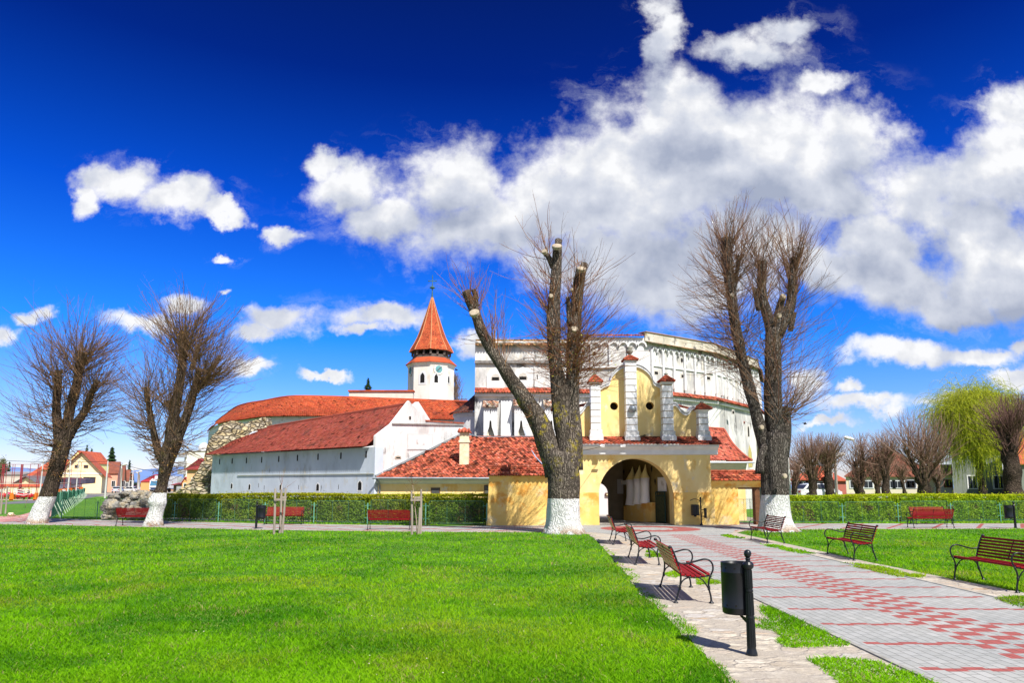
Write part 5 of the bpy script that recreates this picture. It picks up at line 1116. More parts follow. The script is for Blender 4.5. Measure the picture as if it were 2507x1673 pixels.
# pilasters: (x0, x1, base y, top y, cap y0, cap y1, cap x0, cap x1)
YQ = YG-.02
band_white = mat('lime_white_bands', (.84, .85, .87), (.76, .77, .80), scale=3, rough=.85)
specs = [(160, 233, 745, 292, 225, 290, 135, 250), (449, 526, 758, 132, 65, 110, 420, 540), (749, 823, 755, 300, 230, 285, 710, 832), (1043, 1113, 755, 525, 460, 512, 1005, 1135), (-140, -70, 752, 530, 465, 515, -160, -45)]
for i, (x0, x1, yb, yt, c0, c1, cx0, cx1) in enumerate(specs):
    a, b = W(*g5(x0, yb), YQ), W(*g5(x1, yt), YQ); zb_, zt_ = a.z, b.z; wq = b.x-a.x
    mb = MB(); mb.box(a.x+.02, b.x-.02, YQ+.04, YQ+.5, zb_, zt_+.05); core = mb.build('pilaster', mat('ochre_joint', (.42, .27, .07), (.34, .20, .05)), root)
    mb = MB(); zz = zb_+.42; hB = .275; gp_ = .036
    while zz < zt_-.05:
        zz2 = min(zz+hB, zt_); mb.box(a.x, b.x, YQ, YQ+.52, zz, zz2); zz += hB+gp_
    mb.build('banding', band_white, core)
    mb = MB(); ex = .09; mb.box(a.x-ex, b.x+ex, YQ-.12, YQ+.55, zb_-.12, zb_+.13); mb.prism([(a.x-ex+.01, YQ-.10, zb_+.13), (b.x+ex-.01, YQ-.10, zb_+.13), (b.x+.04, YQ-.05, zb_+.22), (a.x-.04, YQ-.05, zb_+.22)], (0, .5, 0)); mb.box(a.x-.05, b.x+.05, YQ-.06, YQ+.54, zb_+.22, zb_+.40); mb.build('base', mat('stained_base_white', (.76, .76, .76), (.60, .60, .60), scale=5, stain=[((.3, .3, .3), 4, .6, .7)]), core)
    ca, cb_ = W(*g5(cx0, c1), YQ), W(*g5(cx1, c0), YQ); xm = (a.x+b.x)/2; hw = (cb_.x-ca.x)/2
    mb = MB()
    for k in range(4):
        t0, t1 = k/4, (k+1)/4; w0 = wq/2+(hw*.86-wq/2)*t0**1.6; w1 = wq/2+(hw*.86-wq/2)*t1**1.6; za_, zb2 = zt_+(ca.z-zt_)*t0-.02, zt_+(ca.z-zt_)*t1
        o0, o1 = w0-wq/2, w1-wq/2; mb.prism([(xm-w0, YQ-o0, za_), (xm+w0, YQ-o0, za_), (xm+w1, YQ-o1, zb2), (xm-w1, YQ-o1, zb2)], (0, .5+o0+o1, 0))
    mb.build('capital', grey_trim, core)
    ym = YQ+.26; hd = .26+hw-wq/2; z_a, z_b = ca.z, cb_.z; top_ = Vector((xm, ym, z_b)); cs_ = [Vector((xm-hw, ym-hd, z_a)), Vector((xm+hw, ym-hd, z_a)), Vector((xm+hw, ym+hd, z_a)), Vector((xm-hw, ym+hd, z_a))]
    mb = MB(); mb.add(cs_+[top_], [(0, 1, 4), (1, 2, 4), (2, 3, 4), (3, 0, 4), (3, 2, 1, 0)]); cp = mb.build('cap_roof', tile_red, core)
    tm = MB(); rr_ = random.Random(i)
    for k in range(4):
        p, q = cs_[k], cs_[(k+1) % 4]
        for j in range(3):
            for l in range(5-j*2+0):
                nT = 5-j*2; u0, u1 = l/nT, (l+1)/nT; v0, v1 = j/3, (j+1)/3+.04
                A = p.lerp(q, u0*(1-v0)+v0*.5 if False else u0); f0 = lambda u, v: p.lerp(q, u).lerp(top_, v)
                n_ = (q-p).cross(top_-p).normalized(); n_ = n_ if n_.z > 0 else -n_; g = rr_.uniform(.6, 1.35); tm.ct = (g, g*.95, g*.9)
                tm.quad(f0(u0+.02, v0)+n_*.05, f0(u1-.02, v0)+n_*.05, f0(u1-.02, min(v1, 1))+n_*.015, f0(u0+.02, min(v1, 1))+n_*.015)
    for c_ in cs_: tm.ct = (1, .9, .85); tm.tube([c_+Vector((0, 0, .05)), top_+Vector((0, 0, .04))], .045, 5)
    tm.build('cap_tiles', tile_red, cp)
    mb = MB(); mb.lathe([(.09, -.04), (.05, .04), (.11, .09), (.04, .14)] if i != 1 else [(.10, -.05), (.06, .05), (.09, .09), (.16, .18), (.17, .27), (.10, .33), (.15, .37), (.12, .44), (.02, .47)], top_, 12); mb.build('finial', mat('grey_stone_finial', (.34, .33, .28), (.2, .2, .17)), core, smooth=True)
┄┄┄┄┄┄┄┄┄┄
_Short task_:
Restate the full listing verbatim and drop every picture.

_Task answer_:
Write part 5 of the bpy script that recreates this picture. It picks up at line 1116. More parts follow. The script is for Blender 4.5. Measure the picture as if it were 2507x1673 pixels.
# pilasters: (x0, x1, base y, top y, cap y0, cap y1, cap x0, cap x1)
YQ = YG-.02
band_white = mat('lime_white_bands', (.84, .85, .87), (.76, .77, .80), scale=3, rough=.85)
specs = [(160, 233, 745, 292, 225, 290, 135, 250), (449, 526, 758, 132, 65, 110, 420, 540), (749, 823, 755, 300, 230, 285, 710, 832), (1043, 1113, 755, 525, 460, 512, 1005, 1135), (-140, -70, 752, 530, 465, 515, -160, -45)]
for i, (x0, x1, yb, yt, c0, c1, cx0, cx1) in enumerate(specs):
    a, b = W(*g5(x0, yb), YQ), W(*g5(x1, yt), YQ); zb_, zt_ = a.z, b.z; wq = b.x-a.x
    mb = MB(); mb.box(a.x+.02, b.x-.02, YQ+.04, YQ+.5, zb_, zt_+.05); core = mb.build('pilaster', mat('ochre_joint', (.42, .27, .07), (.34, .20, .05)), root)
    mb = MB(); zz = zb_+.42; hB = .275; gp_ = .036
    while zz < zt_-.05:
        zz2 = min(zz+hB, zt_); mb.box(a.x, b.x, YQ, YQ+.52, zz, zz2); zz += hB+gp_
    mb.build('banding', band_white, core)
    mb = MB(); ex = .09; mb.box(a.x-ex, b.x+ex, YQ-.12, YQ+.55, zb_-.12, zb_+.13); mb.prism([(a.x-ex+.01, YQ-.10, zb_+.13), (b.x+ex-.01, YQ-.10, zb_+.13), (b.x+.04, YQ-.05, zb_+.22), (a.x-.04, YQ-.05, zb_+.22)], (0, .5, 0)); mb.box(a.x-.05, b.x+.05, YQ-.06, YQ+.54, zb_+.22, zb_+.40); mb.build('base', mat('stained_base_white', (.76, .76, .76), (.60, .60, .60), scale=5, stain=[((.3, .3, .3), 4, .6, .7)]), core)
    ca, cb_ = W(*g5(cx0, c1), YQ), W(*g5(cx1, c0), YQ); xm = (a.x+b.x)/2; hw = (cb_.x-ca.x)/2
    mb = MB()
    for k in range(4):
        t0, t1 = k/4, (k+1)/4; w0 = wq/2+(hw*.86-wq/2)*t0**1.6; w1 = wq/2+(hw*.86-wq/2)*t1**1.6; za_, zb2 = zt_+(ca.z-zt_)*t0-.02, zt_+(ca.z-zt_)*t1
        o0, o1 = w0-wq/2, w1-wq/2; mb.prism([(xm-w0, YQ-o0, za_), (xm+w0, YQ-o0, za_), (xm+w1, YQ-o1, zb2), (xm-w1, YQ-o1, zb2)], (0, .5+o0+o1, 0))
    mb.build('capital', grey_trim, core)
    ym = YQ+.26; hd = .26+hw-wq/2; z_a, z_b = ca.z, cb_.z; top_ = Vector((xm, ym, z_b)); cs_ = [Vector((xm-hw, ym-hd, z_a)), Vector((xm+hw, ym-hd, z_a)), Vector((xm+hw, ym+hd, z_a)), Vector((xm-hw, ym+hd, z_a))]
    mb = MB(); mb.add(cs_+[top_], [(0, 1, 4), (1, 2, 4), (2, 3, 4), (3, 0, 4), (3, 2, 1, 0)]); cp = mb.build('cap_roof', tile_red, core)
    tm = MB(); rr_ = random.Random(i)
    for k in range(4):
        p, q = cs_[k], cs_[(k+1) % 4]
        for j in range(3):
            for l in range(5-j*2+0):
                nT = 5-j*2; u0, u1 = l/nT, (l+1)/nT; v0, v1 = j/3, (j+1)/3+.04
                A = p.lerp(q, u0*(1-v0)+v0*.5 if False else u0); f0 = lambda u, v: p.lerp(q, u).lerp(top_, v)
                n_ = (q-p).cross(top_-p).normalized(); n_ = n_ if n_.z > 0 else -n_; g = rr_.uniform(.6, 1.35); tm.ct = (g, g*.95, g*.9)
                tm.quad(f0(u0+.02, v0)+n_*.05, f0(u1-.02, v0)+n_*.05, f0(u1-.02, min(v1, 1))+n_*.015, f0(u0+.02, min(v1, 1))+n_*.015)
    for c_ in cs_: tm.ct = (1, .9, .85); tm.tube([c_+Vector((0, 0, .05)), top_+Vector((0, 0, .04))], .045, 5)
    tm.build('cap_tiles', tile_red, cp)
    mb = MB(); mb.lathe([(.09, -.04), (.05, .04), (.11, .09), (.04, .14)] if i != 1 else [(.10, -.05), (.06, .05), (.09, .09), (.16, .18), (.17, .27), (.10, .33), (.15, .37), (.12, .44), (.02, .47)], top_, 12); mb.build('finial', mat('grey_stone_finial', (.34, .33, .28), (.2, .2, .17)), core, smooth=True)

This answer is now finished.